Bu yaşananlar, işçi sınıfı üzerinden nemalanan, onun adına hesap kesenlerin suçlarının ne kadar kabarık olduğunu bir kez daha gözler önüne seriyor. İlerici, özgürlükçü argümanlar kullananların nasıl bir diktatörlük sergiledikleri görülüyor. Sınıfın öncülerinin önünde sendikal bürokrasinin çarkının kırılması, bunun sınıfın potansiyelini açığa çıkarması, bilincini geliştirmesi, bağımsız sınıf örgütlenmesinde mesafe alınması ihtiyacına yanıt verme görevi duruyor. Zira bürokrasiyi zayıflatmak, işçi sınıfının bağımsız devrimci sınıf örgütlülüğünü güçlendirebilmekle mümkün.
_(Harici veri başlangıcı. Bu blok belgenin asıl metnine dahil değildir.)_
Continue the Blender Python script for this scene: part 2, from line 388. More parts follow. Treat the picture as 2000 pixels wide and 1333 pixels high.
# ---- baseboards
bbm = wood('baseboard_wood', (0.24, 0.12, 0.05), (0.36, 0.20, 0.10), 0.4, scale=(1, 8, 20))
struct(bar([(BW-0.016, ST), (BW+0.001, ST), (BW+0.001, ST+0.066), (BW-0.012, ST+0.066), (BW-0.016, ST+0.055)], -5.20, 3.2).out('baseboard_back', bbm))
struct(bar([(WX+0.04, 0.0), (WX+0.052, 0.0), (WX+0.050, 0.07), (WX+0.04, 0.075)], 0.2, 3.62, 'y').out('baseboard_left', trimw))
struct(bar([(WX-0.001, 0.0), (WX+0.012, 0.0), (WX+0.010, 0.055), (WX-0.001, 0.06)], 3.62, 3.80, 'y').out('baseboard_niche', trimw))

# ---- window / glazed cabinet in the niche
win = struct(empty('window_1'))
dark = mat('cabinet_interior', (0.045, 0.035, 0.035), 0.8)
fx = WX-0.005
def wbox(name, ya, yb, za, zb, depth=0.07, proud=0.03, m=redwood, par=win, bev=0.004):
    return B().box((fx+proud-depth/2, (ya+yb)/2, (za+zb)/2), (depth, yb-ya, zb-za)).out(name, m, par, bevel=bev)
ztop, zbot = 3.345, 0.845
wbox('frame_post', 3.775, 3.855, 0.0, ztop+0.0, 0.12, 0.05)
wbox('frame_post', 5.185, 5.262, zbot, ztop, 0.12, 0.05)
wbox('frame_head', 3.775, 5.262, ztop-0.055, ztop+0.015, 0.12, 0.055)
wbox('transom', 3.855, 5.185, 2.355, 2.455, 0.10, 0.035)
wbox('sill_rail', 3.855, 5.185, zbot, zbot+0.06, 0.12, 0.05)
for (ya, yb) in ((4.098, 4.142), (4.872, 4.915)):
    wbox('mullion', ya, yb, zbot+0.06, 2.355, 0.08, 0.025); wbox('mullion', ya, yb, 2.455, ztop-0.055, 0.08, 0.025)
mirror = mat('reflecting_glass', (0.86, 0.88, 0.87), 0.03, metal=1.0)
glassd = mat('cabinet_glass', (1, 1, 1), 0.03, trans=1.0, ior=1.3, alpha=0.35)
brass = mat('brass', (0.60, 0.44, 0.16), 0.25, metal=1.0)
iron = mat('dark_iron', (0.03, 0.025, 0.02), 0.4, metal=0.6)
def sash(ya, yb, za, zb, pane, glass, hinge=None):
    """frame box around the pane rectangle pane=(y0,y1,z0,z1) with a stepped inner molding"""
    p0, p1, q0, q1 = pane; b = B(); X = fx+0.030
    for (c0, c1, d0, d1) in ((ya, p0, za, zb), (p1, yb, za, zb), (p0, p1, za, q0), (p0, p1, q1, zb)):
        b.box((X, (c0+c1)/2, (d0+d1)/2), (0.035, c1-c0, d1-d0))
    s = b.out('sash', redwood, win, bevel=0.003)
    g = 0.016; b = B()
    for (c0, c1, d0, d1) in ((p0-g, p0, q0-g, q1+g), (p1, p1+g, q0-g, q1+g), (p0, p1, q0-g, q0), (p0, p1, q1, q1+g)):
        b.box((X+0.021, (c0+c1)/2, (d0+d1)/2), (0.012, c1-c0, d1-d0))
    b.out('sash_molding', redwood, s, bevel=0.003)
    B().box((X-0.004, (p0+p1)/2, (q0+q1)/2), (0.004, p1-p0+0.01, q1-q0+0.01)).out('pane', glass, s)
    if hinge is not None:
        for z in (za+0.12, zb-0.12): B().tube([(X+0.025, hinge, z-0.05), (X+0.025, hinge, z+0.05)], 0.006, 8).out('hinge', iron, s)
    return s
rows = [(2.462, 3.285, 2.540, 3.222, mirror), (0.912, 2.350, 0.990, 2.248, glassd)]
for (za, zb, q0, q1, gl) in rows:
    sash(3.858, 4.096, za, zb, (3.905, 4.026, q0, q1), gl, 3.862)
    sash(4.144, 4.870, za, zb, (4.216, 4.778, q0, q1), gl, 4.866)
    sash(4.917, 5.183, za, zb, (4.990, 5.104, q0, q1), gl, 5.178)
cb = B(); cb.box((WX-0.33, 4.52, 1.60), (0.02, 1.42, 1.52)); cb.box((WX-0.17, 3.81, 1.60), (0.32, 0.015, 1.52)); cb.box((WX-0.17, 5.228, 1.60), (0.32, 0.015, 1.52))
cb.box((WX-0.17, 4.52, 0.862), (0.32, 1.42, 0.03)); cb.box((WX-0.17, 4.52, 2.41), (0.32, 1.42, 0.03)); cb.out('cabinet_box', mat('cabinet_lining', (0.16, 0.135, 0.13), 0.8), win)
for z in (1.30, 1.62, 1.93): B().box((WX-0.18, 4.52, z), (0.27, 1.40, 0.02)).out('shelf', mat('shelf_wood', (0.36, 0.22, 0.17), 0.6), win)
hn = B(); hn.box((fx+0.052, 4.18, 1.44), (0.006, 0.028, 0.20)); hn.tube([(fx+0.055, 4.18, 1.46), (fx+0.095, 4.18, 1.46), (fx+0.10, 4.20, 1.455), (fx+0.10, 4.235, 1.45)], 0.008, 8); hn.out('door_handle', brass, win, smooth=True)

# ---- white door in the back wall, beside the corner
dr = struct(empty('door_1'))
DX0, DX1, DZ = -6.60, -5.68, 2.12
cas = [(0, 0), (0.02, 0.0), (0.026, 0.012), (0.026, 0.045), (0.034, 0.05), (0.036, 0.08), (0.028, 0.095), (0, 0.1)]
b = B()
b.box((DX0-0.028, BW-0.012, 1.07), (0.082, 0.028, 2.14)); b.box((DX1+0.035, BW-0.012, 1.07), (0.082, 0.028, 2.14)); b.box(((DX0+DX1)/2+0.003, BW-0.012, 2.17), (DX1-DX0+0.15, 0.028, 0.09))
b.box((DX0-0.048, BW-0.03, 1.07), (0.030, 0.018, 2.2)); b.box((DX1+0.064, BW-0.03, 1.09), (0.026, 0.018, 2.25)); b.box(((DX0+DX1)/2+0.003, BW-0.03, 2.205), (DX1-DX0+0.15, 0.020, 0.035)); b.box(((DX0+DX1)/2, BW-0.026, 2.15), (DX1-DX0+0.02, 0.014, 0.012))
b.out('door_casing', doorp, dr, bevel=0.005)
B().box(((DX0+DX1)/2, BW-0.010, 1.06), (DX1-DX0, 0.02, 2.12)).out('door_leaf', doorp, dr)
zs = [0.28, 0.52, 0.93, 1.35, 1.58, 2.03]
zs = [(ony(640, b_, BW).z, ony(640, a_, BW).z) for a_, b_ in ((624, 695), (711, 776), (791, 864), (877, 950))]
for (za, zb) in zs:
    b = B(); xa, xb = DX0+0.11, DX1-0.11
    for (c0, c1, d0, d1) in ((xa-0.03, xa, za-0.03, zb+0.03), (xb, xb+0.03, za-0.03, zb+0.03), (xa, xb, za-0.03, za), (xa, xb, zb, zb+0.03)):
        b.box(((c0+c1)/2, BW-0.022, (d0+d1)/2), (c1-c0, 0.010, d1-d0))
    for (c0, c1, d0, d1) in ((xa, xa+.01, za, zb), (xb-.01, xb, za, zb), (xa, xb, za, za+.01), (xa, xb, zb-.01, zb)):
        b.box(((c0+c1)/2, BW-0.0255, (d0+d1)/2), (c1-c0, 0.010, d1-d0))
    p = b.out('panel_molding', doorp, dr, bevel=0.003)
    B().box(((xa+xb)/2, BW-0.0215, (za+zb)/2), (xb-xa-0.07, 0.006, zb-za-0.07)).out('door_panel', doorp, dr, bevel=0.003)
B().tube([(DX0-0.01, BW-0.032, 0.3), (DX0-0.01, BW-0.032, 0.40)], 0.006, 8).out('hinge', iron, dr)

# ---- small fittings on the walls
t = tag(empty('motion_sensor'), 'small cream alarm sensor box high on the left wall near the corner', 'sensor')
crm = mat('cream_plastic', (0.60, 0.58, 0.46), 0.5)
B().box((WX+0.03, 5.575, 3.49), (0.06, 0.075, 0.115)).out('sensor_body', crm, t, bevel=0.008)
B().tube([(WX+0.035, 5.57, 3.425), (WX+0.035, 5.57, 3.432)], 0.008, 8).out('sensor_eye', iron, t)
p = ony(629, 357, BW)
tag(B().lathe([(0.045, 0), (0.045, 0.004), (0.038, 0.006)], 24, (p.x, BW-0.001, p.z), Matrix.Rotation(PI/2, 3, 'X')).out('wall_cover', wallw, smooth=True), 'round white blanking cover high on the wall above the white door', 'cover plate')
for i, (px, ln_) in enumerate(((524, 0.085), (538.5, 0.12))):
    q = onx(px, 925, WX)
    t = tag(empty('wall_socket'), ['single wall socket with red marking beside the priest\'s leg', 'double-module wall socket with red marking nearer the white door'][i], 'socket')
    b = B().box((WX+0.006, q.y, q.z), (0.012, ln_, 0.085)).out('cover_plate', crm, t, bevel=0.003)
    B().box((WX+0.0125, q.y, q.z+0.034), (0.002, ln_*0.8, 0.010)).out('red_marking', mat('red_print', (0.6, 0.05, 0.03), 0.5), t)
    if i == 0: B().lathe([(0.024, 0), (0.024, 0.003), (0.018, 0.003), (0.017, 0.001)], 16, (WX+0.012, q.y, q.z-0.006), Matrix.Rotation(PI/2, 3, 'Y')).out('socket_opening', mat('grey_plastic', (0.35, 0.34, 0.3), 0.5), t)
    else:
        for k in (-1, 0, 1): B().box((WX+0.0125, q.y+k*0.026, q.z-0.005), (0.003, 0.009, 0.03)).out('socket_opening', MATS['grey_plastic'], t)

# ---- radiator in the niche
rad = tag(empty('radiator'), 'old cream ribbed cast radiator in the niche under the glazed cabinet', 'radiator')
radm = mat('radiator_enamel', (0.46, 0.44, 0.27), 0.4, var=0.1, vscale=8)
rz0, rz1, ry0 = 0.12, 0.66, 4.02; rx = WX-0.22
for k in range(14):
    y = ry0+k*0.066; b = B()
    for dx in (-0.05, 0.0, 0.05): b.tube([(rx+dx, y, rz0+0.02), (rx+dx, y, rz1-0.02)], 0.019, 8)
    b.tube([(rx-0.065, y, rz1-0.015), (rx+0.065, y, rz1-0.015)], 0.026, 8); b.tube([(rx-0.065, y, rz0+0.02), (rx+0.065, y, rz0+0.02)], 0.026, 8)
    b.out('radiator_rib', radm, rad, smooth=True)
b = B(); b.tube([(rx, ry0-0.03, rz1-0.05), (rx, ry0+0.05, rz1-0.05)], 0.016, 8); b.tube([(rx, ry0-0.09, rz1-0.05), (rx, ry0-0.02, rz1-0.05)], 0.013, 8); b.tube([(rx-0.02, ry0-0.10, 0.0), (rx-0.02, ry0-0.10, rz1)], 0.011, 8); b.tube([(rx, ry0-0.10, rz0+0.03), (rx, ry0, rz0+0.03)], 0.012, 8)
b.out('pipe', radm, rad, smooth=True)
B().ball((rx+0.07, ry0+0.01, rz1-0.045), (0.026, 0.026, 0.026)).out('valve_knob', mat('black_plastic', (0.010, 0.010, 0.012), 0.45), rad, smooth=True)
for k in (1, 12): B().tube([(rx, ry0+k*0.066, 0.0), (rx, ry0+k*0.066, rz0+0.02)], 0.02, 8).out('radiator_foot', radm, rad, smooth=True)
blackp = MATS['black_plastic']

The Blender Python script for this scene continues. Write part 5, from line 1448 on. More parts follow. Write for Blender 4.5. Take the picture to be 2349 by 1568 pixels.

Sendikalara hakim bürokratik yapı, işçi tabanının iradesini yok sayarak, engelleyerek seçimler yapıyor, yönetimlerini oluşturuyor, ayrıcalıklarını devam ettiriyor. Bunun panzehiri işçi demokrasisidir, işçilerin söz, yetki ve karar süreçlerinin parçası olmasıdır. Fabrikaların tabana dayalı, demokratik bir işleyişe kavuşturulmasıdır. Bu anlamda Birleşik Metal-İş 1 No’lu Şube Genel Kurulu derslerle doludur.

Şube seçimleri bir şeyin başlangıcı ve sonu değildir, sınıf mücadelesi bir bütündür. Çıkardığımız dersler doğrultusunda yürüteceğimiz faaliyetler kazanmanın yolunu döşeyecektir.